Orange is the new white? Unique amber wine creates buzz

The sloping vineyards of New York’s Finger Lakes region known for producing golden-hued rieslings and chardonnays also are offering a splash of orange wine.

The color comes not from citrus fruit, but by fermenting white wine grapes with their skins on before pressing - a practice that mirrors the way red wines are made. Lighter than reds and earthier than whites, orange wines have created a buzz in trendier quarters. And winemakers reviving the ancient practice like how the “skin-fermented” wines introduce more complex flavors to the bottle.

The wines have caught on in recent years among connoisseurs who like the depth of flavors, sommeliers who can regale customers with tales of ancient techniques and drinkers looking for something different. Christopher Nicolson, managing winemaker at Red Hook Winery in Brooklyn, said the wines hit their “crest of hipness” a couple of years ago, though they remain popular.

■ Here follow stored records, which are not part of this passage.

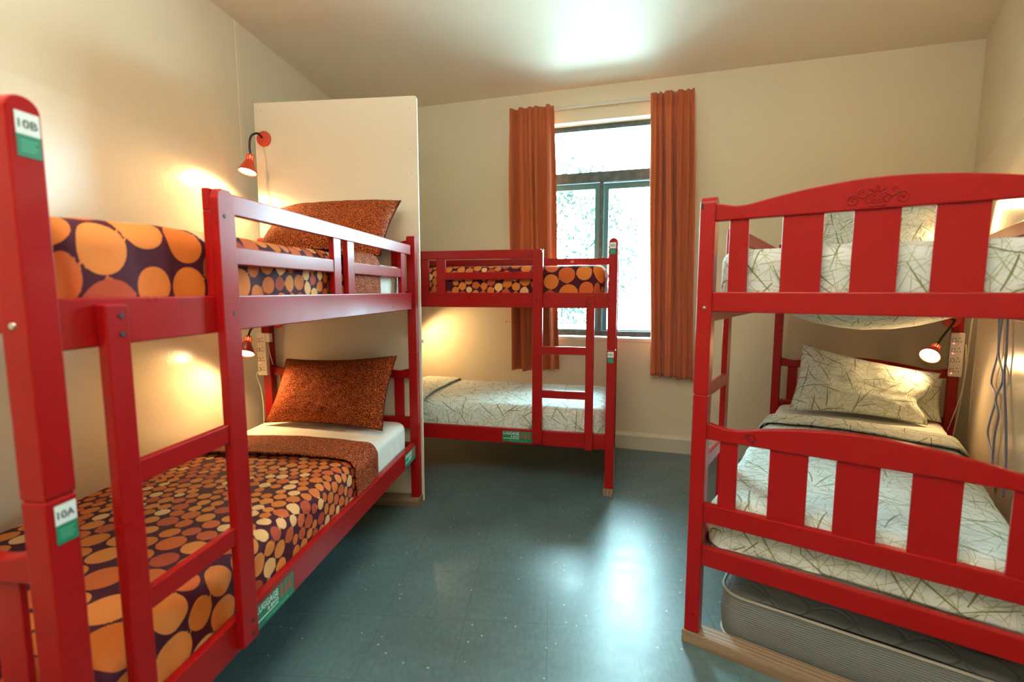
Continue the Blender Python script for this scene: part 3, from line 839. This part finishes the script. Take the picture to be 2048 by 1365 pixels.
def make_dots(seed, a0=-.25, a1=1.55, b0=-.25, b1=1.15, big=.118, small=.046, knee=.78):
    rng = np.random.RandomState(seed)
    def size(a):
        t = np.clip((a - .05) / knee, 0, 1); t = t * t * (3 - 2 * t)
        return big * (1 - t) + small * t
    P = []
    a = a0
    while a < a1:                               # staggered rows whose pitch follows the local dot size
        sp = float(size(np.array(a)))
        b = b0 + rng.uniform(0, sp)
        while b < b1:
            P.append((a + rng.uniform(-.22, .22) * sp, b + rng.uniform(-.15, .15) * sp)); b += sp
        a += sp * .87
    P = np.array(P); S = size(P[:, 0]) * rng.uniform(.80, 1.14, len(P))
    for it in range(45):
        d = P[:, None] - P[None]; L = np.hypot(d[..., 0], d[..., 1]) + np.eye(len(P))
        want = (S[:, None] + S[None]) / 2
        push = np.clip(want - L, 0, None) * (1 - np.eye(len(P)))
        P += (d / L[..., None] * push[..., None]).sum(1) * .28
    L = np.hypot(*np.moveaxis(P[:, None] - P[None], -1, 0)) + np.eye(len(P)) * 9
    # radius: as large as the nearest neighbour allows
    r = np.minimum(S / 2, 1.0)
    for it in range(3):
        lim = (L - r[None] - .0014 - .020 * S[None]).min(1); r = np.minimum(r, np.maximum(lim, S * .25))
    keep = rng.uniform(0, 1, len(P)) > .035     # a few dots are missing and let the maroon ground show
    P, r = P[keep], r[keep]
    pal = np.array([srgb(214, 118, 48), srgb(222, 130, 60), srgb(206, 98, 46), srgb(178, 74, 44), srgb(236, 182, 122), srgb(192, 86, 50), srgb(208, 110, 42)])
    tone = pal[rng.choice(7, len(P), p=[.24, .20, .16, .07, .13, .08, .12])]
    return P, r, tone

def mattress(b, upper, W, label, seed, group):
    x, y, a, s = POSE[b]; zb, zt = (1.166, 1.345) if upper else (.334, .490)
    if b == 'R' and upper: zt = 1.328
    root = empty('mattress', (x, y, 0), a, label, 'mattress', group)
    drape('fitted_sheet', .084 if (b == 'M' and upper) else .062, 1.915, .056, W - .056, zt, zb, M['sheet'], root, s, step=.018, seed=seed, R=.06, rr=.03, crown=.010, wrinkle=.004)
    box('mattress_core', .105, 1.89, s * .078, s * (W - .078), zb + .001, zt - .03, M['tick'], root, .02)
    return root
def duvet(b, upper, W, label, kind, seed, a1, fold, foldw, dots=None, step=.012):
    x, y, a, s = POSE[b]; zb, zt = (1.168, 1.362) if upper else (.352, .502)
    crown = .016
    if b == 'R' and upper: zt, crown = 1.350, .002
    root = empty('duvet', (x, y, 0), a, label, 'duvet')
    m = M['dots'] if kind == 'dots' else M['grass']
    drape('cover', .078 if (b == 'M' and upper) else .056, 1.9, .050, W - .050, zt, zb, m, root, s, a_rng=(-9, a1), wrap=(1, 0, 1, 1), step=step, seed=seed, off=.004, foot_drop=.018 if (b == 'L' and upper) else 0.0,
          R=.065, rr=.045, crown=crown, wrinkle=.007, dots=dots)
    fm = M['weave'] if kind == 'dots' else M['grass']
    f = drape('folded_back_edge', .056, 1.9, .050, W - .050, zt + .006, zb + .004, fm, root, s, a_rng=(fold, fold + foldw), wrap=(0, 0, 1, 1),
              step=.012, seed=seed, off=.016, R=.075, rr=.045, crown=.018, wrinkle=.007, solid=.006, edge=.006)
    f['label'] = 'rust woven reverse of the duvet' if kind == 'dots' else 'turned-back edge of the duvet'
    return root
GM = 'white-sheeted mattresses in the bunks'
mattress('L', False, .9135, 'white-sheeted mattress on the lower bunk at near left', 11, GM)
mattress('L', True, .9135, 'white-sheeted mattress on the upper bunk at near left', 12, GM)
mattress('M', False, .89, 'white-sheeted mattress on the lower bunk of the far bed', 13, GM)
mattress('M', True, .89, 'white-sheeted mattress on the upper bunk of the far bed', 14, GM)
mattress('R', False, .9135, 'white-sheeted mattress on the lower bunk at right, white strip before the pillow', 15, GM)
mattress('R', True, .9135, 'white-sheeted mattress on the upper bunk at right', 16, GM)
dA = make_dots(5); dB = make_dots(6, big=.125, small=.048, knee=.95); dC = make_dots(8, big=.125, small=.05, knee=.8)
duvet('L', False, .9135, 'orange spotted maroon duvet on the lower bunk at near left', 'dots', 21, 1.36, 1.205, .225, dA, .0078)
duvet('L', True, .9135, 'orange spotted maroon duvet on the upper bunk at near left', 'dots', 22, 1.50, 1.18, .345, dB, .009)
duvet('M', True, .89, 'orange spotted maroon duvet on the upper bunk before the window', 'dots', 23, 1.45, 1.30, .23, dC, .010)
duvet('M', False, .89, 'green grass-patterned white duvet on the lower bunk under the window', 'grass', 24, 1.45, 1.22, .27)
duvet('R', False, .9135, 'green grass-patterned white duvet on the lower bunk at right', 'grass', 25, 1.40, 1.22, .20)
duvet('R', True, .9135, 'green grass-patterned white duvet on the upper bunk at right', 'grass', 26, 1.55, 1.30, .26)

# sheet sagging below the slats of the upper right bunk
x, y, a, s = POSE['R']
sag = empty('loose_sheet', (x, y, 0), a, 'patterned sheet and white lining sagging below the upper bunk at right', 'sheet')
for nm, mt, z_, dv, u0, u1, amp in (('patterned_layer', M['grass'], 0, 0, 1.15, 1.86, .115), ('white_lining', M['sheet'], -.006, .0, 1.40, 1.80, .125)):
    nx, nz = 40, 50
    U, V = np.meshgrid(np.linspace(u0, u1, nx), np.linspace(.06, .86, nz))
    fu = np.sin(np.clip((U - u0) / (u1 - u0), 0, 1) * PI) ** .6; fv = np.sin(np.clip((V - .06) / .80, 0, 1) * PI) ** .55
    Z = 1.146 + z_ - amp * fu * fv + .006 * wob(U, V, 31 + int(u0 * 10), 30) * fu
    grid_mesh(nm, np.stack([U, s * V, Z], -1).reshape(-1, 3), nx, nz, mt, sag, np.stack([U, V], -1).reshape(-1, 2), None, .003)

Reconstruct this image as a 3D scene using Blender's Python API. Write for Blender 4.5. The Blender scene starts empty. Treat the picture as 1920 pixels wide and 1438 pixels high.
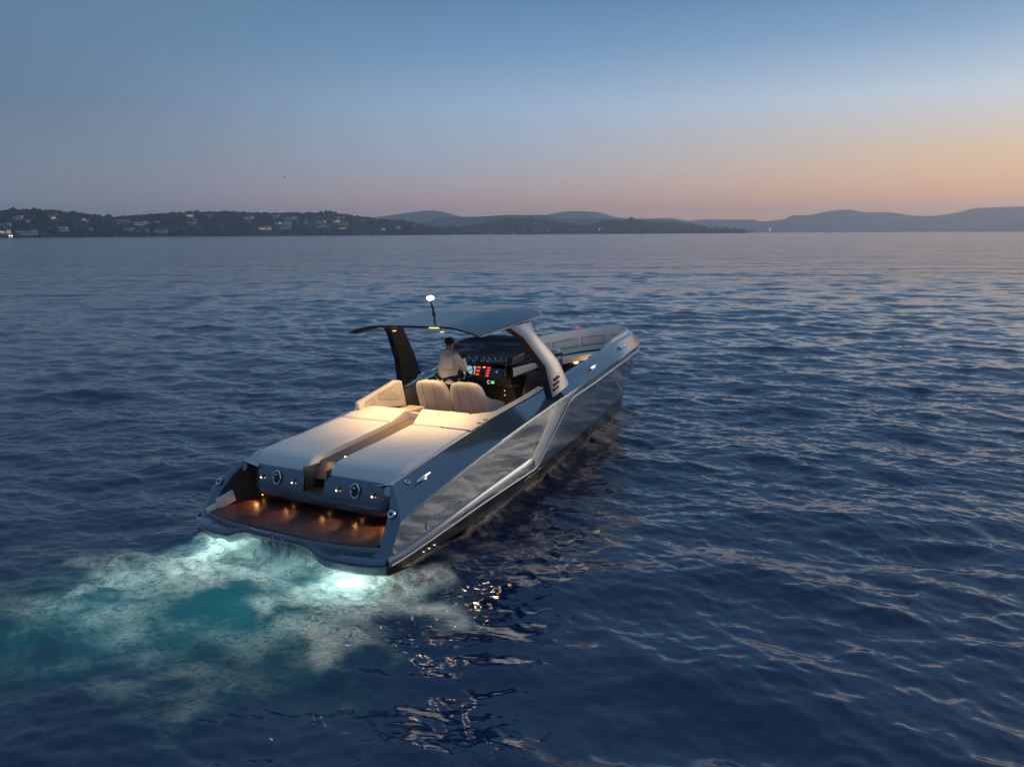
import bpy, bmesh, math, random
import numpy as np
from mathutils import Matrix, Vector, Euler
R = math.radians
random.seed(7); rng = np.random.default_rng(11)
scene = bpy.context.scene
col = scene.collection

# ------------------------------------------------------------------ camera
F_PX = 1500.0; CAM_Z = 4.745; ROLL = R(.27)
PITCH = math.atan((719-437.5)/F_PX)
cd = bpy.data.cameras.new('camera'); cam = bpy.data.objects.new('camera', cd); col.objects.link(cam)
cd.sensor_width = 36; cd.lens = 36*F_PX/1920; cd.clip_start = .1; cd.clip_end = 60000
cam.matrix_world = Matrix.Translation((0, 0, CAM_Z)) @ Matrix.Rotation(R(90)-PITCH, 4, 'X') @ Matrix.Rotation(-ROLL, 4, 'Z')
scene.camera = cam
scene.render.resolution_x, scene.render.resolution_y = 1024, 766
scene.view_settings.view_transform = 'Standard'; scene.view_settings.look = 'None'
scene.view_settings.exposure = .28; scene.view_settings.gamma = 1
scene.cycles.use_denoising = True
scene.cycles.max_bounces = 8; scene.cycles.volume_bounces = 1
scene.cycles.sample_clamp_indirect = 6

# ------------------------------------------------------------------ world: dusk sky
SUN_AZ = R(58); SUN_EL = R(-1.5)           # the sun has just set to the right of the frame
w = bpy.data.worlds.new('World'); scene.world = w; w.use_nodes = True
nt = w.node_tree; nt.nodes.clear()
def N(t, **k):
    n = nt.nodes.new(t)
    for a, b in k.items(): setattr(n, a, b)
    return n
def mth(op, a, b=None, c=None, clamp=False):
    n = N('ShaderNodeMath', operation=op, use_clamp=clamp)
    for i, v in enumerate((a, b, c)):
        if v is None: continue
        if isinstance(v, (int, float)): n.inputs[i].default_value = v
        else: nt.links.new(v, n.inputs[i])
    return n.outputs[0]
def lin(c): return tuple((v/12.92 if v <= .04045 else ((v+.055)/1.055)**2.4) for v in [x/255 for x in c])+(1,)
def ramp(fac, stops):
    n = N('ShaderNodeValToRGB'); cr = n.color_ramp
    while len(cr.elements) < len(stops): cr.elements.new(.5)
    for e, (p, c) in zip(cr.elements, stops): e.position = p; e.color = lin(c)
    nt.links.new(fac, n.inputs[0]); return n.outputs[0]
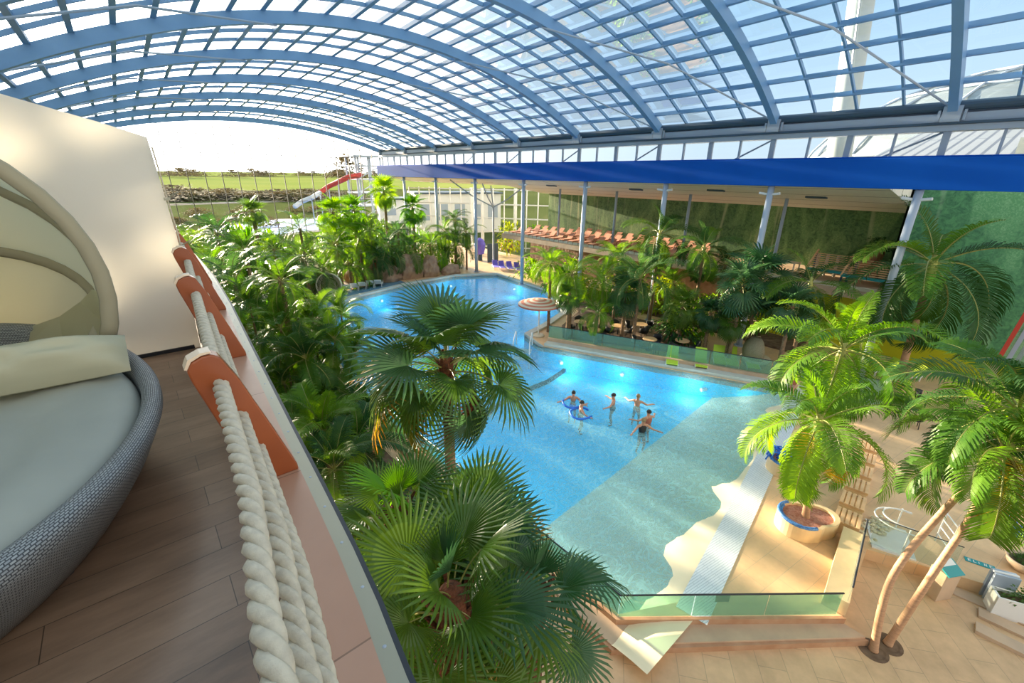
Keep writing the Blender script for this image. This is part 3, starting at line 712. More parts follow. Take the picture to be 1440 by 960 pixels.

“I think they’re viewed by these younger drinkers as, ‘Oh, this is something new and fresh. And they’re breaking the rules of these Van Dyke-wearing, monocled ... fusty old wine appreciators,’” Nicolson said.

It’s not for everyone. The rich flavors can come at the expense of the light, fruity feel that some white wine drinkers crave. Then there’s the idea of an orange chardonnay.

“Actually I wasn’t sure because of the color, but it has a really nice flavor,” said Debbie Morris of Chandler, Arizona. “I’m not a chardonnay person normally, but I would drink this.”